--- Given data ---
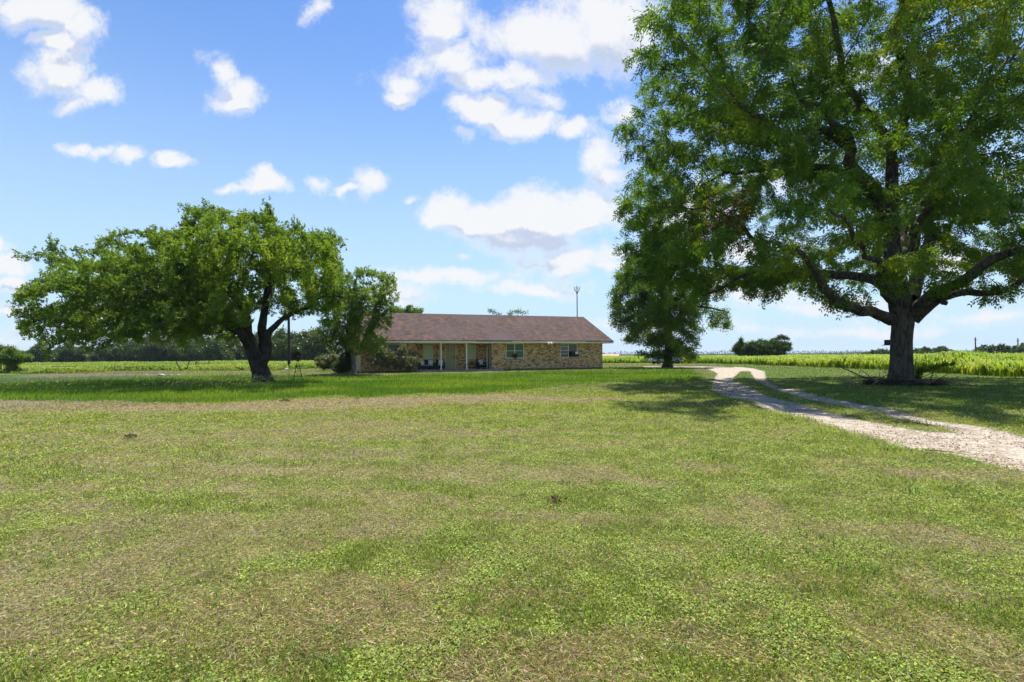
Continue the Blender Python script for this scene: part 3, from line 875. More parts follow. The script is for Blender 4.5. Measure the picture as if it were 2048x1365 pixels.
# front door
x0, x1, z0, z1 = dr
mb = MB(); mb.b(x0 + .06, x1 - .06, PD + .08, PD + .13, z0, z1 - .04)
for a, b_ in ((z0 + .15, z0 + .75), (z0 + .9, z0 + 1.45)):
    for c, d in ((x0 + .14, x0 + .43), (x1 - .43, x1 - .14)):
        mb.b(c, d, PD + .065, PD + .079, a, b_, .006)
door = mb.build('door', M['door'], house)
mb = MB(); mb.b(x0 - .03, x0 + .055, PD - .01, PD + .10, z0, z1 + .02).b(x1 - .055, x1 + .03, PD - .01, PD + .10, z0, z1 + .02).b(x0 + .055, x1 - .055, PD - .01, PD + .10, z1 - .035, z1 + .02)
mb.build('frame', M['cream'], door)
mb = MB(); cxm = (x0 + x1) / 2
for i in range(5):
    a0, a1 = math.pi * (i + .08) / 5, math.pi * (i + .92) / 5
    ps = [(cxm + .10 * math.cos(a0), PD + .06, z1 - .42 + .07 * math.sin(a0)), (cxm + .27 * math.cos(a0), PD + .06, z1 - .42 + .23 * math.sin(a0)), (cxm + .27 * math.cos(a1), PD + .06, z1 - .42 + .23 * math.sin(a1)), (cxm + .10 * math.cos(a1), PD + .06, z1 - .42 + .07 * math.sin(a1))]
    mb.prism(ps, (0, .018, 0))
mb.build('fanlight', M['darkglass'], door)
mb = MB(); mb.b(x1 - .16, x1 - .09, PD + .045, PD + .078, z0 + .95, z0 + 1.18); mb.ico((x1 - .125, PD + .02, z0 + .98), (.032, .032, .032)); mb.build('handle', M['black'], door)
# side door of the porch recess (faces left)
mb = MB(); mb.b(PX1 + .08, PX1 + .12, .60, 1.40, .14, 2.15); sd = mb.build('side_door', M['blind'], house)
mb = MB(); mb.b(PX1 - .01, PX1 + .1, .5, .59, .14, 2.2).b(PX1 - .01, PX1 + .1, 1.41, 1.5, .14, 2.2).b(PX1 - .01, PX1 + .1, .59, 1.41, 2.155, 2.22); mb.build('frame', M['white'], sd)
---
Exercise requirements —
Set the data above down again exactly as given, with no pictures.

Answer to this problem —
Continue the Blender Python script for this scene: part 3, from line 875. More parts follow. The script is for Blender 4.5. Measure the picture as if it were 2048x1365 pixels.
# front door
x0, x1, z0, z1 = dr
mb = MB(); mb.b(x0 + .06, x1 - .06, PD + .08, PD + .13, z0, z1 - .04)
for a, b_ in ((z0 + .15, z0 + .75), (z0 + .9, z0 + 1.45)):
    for c, d in ((x0 + .14, x0 + .43), (x1 - .43, x1 - .14)):
        mb.b(c, d, PD + .065, PD + .079, a, b_, .006)
door = mb.build('door', M['door'], house)
mb = MB(); mb.b(x0 - .03, x0 + .055, PD - .01, PD + .10, z0, z1 + .02).b(x1 - .055, x1 + .03, PD - .01, PD + .10, z0, z1 + .02).b(x0 + .055, x1 - .055, PD - .01, PD + .10, z1 - .035, z1 + .02)
mb.build('frame', M['cream'], door)
mb = MB(); cxm = (x0 + x1) / 2
for i in range(5):
    a0, a1 = math.pi * (i + .08) / 5, math.pi * (i + .92) / 5
    ps = [(cxm + .10 * math.cos(a0), PD + .06, z1 - .42 + .07 * math.sin(a0)), (cxm + .27 * math.cos(a0), PD + .06, z1 - .42 + .23 * math.sin(a0)), (cxm + .27 * math.cos(a1), PD + .06, z1 - .42 + .23 * math.sin(a1)), (cxm + .10 * math.cos(a1), PD + .06, z1 - .42 + .07 * math.sin(a1))]
    mb.prism(ps, (0, .018, 0))
mb.build('fanlight', M['darkglass'], door)
mb = MB(); mb.b(x1 - .16, x1 - .09, PD + .045, PD + .078, z0 + .95, z0 + 1.18); mb.ico((x1 - .125, PD + .02, z0 + .98), (.032, .032, .032)); mb.build('handle', M['black'], door)
# side door of the porch recess (faces left)
mb = MB(); mb.b(PX1 + .08, PX1 + .12, .60, 1.40, .14, 2.15); sd = mb.build('side_door', M['blind'], house)
mb = MB(); mb.b(PX1 - .01, PX1 + .1, .5, .59, .14, 2.2).b(PX1 - .01, PX1 + .1, 1.41, 1.5, .14, 2.2).b(PX1 - .01, PX1 + .1, .59, 1.41, 2.155, 2.22); mb.build('frame', M['white'], sd)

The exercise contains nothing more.